**What is being asked:**
Write the number of lines holding the word "scene", and nothing else.

**Given material:**

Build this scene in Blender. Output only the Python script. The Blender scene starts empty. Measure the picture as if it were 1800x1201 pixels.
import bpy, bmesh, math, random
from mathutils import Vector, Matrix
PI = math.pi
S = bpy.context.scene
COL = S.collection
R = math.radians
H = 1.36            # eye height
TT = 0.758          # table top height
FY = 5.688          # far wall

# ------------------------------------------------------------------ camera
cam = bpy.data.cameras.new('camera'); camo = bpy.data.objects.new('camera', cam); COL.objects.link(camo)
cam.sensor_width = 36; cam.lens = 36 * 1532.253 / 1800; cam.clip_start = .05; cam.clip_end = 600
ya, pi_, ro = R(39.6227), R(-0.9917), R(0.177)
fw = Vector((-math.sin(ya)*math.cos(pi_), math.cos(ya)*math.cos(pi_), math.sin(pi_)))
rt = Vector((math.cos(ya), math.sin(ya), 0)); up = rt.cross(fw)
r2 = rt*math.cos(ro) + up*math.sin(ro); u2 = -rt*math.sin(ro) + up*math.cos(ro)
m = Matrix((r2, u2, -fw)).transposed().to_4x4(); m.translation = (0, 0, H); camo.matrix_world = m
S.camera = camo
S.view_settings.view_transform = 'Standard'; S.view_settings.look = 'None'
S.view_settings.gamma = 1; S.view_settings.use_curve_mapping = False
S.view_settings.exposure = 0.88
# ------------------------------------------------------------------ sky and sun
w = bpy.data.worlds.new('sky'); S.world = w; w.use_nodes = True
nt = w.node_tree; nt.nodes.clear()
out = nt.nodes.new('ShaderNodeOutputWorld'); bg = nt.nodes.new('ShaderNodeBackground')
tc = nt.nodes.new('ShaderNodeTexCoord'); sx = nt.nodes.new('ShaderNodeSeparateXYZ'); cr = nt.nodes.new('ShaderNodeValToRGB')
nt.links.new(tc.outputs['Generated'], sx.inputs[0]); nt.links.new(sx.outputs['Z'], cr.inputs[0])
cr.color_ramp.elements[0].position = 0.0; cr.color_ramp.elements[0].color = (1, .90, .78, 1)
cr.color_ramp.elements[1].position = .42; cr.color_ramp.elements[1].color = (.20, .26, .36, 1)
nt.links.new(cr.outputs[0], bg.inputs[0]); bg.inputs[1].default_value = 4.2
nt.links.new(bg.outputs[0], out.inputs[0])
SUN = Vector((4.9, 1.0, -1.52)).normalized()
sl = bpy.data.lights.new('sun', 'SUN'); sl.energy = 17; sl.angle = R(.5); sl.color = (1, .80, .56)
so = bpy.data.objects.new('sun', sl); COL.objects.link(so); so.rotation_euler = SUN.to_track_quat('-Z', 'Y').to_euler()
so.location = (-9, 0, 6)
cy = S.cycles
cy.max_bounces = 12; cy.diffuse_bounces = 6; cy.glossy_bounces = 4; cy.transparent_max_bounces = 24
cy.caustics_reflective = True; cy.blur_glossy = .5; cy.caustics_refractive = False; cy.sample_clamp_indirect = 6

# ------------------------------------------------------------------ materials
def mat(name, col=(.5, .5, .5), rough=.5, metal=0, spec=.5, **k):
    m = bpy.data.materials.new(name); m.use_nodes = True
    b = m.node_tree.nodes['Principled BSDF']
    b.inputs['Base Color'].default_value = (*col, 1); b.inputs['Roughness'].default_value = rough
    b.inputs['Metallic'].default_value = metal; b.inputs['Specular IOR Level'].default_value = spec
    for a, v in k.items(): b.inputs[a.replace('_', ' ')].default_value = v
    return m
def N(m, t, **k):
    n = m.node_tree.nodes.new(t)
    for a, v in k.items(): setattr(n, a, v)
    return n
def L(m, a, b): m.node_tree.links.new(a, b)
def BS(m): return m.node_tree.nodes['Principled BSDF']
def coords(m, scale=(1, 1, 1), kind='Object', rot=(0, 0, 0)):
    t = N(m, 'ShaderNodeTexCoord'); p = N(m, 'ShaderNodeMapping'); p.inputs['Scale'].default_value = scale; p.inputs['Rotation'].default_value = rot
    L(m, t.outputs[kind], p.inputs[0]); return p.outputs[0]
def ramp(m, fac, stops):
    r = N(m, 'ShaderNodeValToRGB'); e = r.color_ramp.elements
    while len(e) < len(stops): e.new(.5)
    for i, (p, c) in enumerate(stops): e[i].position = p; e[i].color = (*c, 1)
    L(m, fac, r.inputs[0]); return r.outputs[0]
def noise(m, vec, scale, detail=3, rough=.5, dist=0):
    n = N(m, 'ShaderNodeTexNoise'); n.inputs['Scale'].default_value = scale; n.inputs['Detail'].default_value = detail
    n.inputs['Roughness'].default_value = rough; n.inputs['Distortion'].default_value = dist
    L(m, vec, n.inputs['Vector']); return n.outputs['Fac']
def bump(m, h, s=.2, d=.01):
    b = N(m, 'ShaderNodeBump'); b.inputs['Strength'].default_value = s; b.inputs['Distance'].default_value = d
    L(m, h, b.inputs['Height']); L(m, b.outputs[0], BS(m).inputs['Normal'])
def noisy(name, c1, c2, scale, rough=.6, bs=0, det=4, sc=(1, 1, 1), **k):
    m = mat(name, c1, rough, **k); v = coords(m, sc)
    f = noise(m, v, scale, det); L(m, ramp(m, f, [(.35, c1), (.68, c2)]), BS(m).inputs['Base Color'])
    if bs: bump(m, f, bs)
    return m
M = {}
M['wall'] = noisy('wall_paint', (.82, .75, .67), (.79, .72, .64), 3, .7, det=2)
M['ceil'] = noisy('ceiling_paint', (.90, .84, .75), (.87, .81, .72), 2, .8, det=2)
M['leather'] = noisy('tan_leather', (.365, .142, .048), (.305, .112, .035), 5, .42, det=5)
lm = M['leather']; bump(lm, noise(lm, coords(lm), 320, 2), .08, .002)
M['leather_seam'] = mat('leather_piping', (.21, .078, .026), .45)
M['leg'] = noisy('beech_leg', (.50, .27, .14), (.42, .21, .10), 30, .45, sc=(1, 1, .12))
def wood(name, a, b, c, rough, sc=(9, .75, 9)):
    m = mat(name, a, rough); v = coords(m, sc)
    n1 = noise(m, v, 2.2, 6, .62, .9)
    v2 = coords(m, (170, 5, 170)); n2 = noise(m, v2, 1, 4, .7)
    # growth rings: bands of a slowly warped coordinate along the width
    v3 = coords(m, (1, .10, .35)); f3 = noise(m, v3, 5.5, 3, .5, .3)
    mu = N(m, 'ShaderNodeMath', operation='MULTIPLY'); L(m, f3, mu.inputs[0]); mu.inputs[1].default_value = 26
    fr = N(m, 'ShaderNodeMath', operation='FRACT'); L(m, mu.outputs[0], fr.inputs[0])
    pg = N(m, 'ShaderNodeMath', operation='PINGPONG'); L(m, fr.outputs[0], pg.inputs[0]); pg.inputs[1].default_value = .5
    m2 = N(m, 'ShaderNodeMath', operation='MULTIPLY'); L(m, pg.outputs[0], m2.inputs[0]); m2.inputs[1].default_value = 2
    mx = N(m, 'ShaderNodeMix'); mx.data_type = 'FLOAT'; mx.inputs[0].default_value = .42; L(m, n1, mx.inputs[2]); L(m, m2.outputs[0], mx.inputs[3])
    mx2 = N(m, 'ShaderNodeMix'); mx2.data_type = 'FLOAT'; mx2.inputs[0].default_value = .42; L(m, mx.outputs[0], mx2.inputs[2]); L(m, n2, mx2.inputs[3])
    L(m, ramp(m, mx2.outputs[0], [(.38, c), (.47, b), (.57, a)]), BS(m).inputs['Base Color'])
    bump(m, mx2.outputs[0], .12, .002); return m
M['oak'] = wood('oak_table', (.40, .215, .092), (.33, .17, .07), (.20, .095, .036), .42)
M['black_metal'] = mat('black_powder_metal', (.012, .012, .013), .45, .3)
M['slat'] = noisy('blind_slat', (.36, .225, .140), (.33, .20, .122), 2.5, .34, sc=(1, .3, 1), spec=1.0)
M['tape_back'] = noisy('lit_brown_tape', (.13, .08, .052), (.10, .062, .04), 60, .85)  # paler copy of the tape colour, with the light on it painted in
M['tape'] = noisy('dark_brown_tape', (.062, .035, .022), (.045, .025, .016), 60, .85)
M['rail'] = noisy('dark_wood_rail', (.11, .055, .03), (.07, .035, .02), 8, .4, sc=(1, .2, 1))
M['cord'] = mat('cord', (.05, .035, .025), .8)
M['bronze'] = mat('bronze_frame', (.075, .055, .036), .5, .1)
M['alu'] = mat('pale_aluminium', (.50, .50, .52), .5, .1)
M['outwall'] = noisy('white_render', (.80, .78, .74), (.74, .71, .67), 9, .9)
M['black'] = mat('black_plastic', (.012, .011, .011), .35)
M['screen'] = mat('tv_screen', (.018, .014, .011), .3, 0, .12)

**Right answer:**
2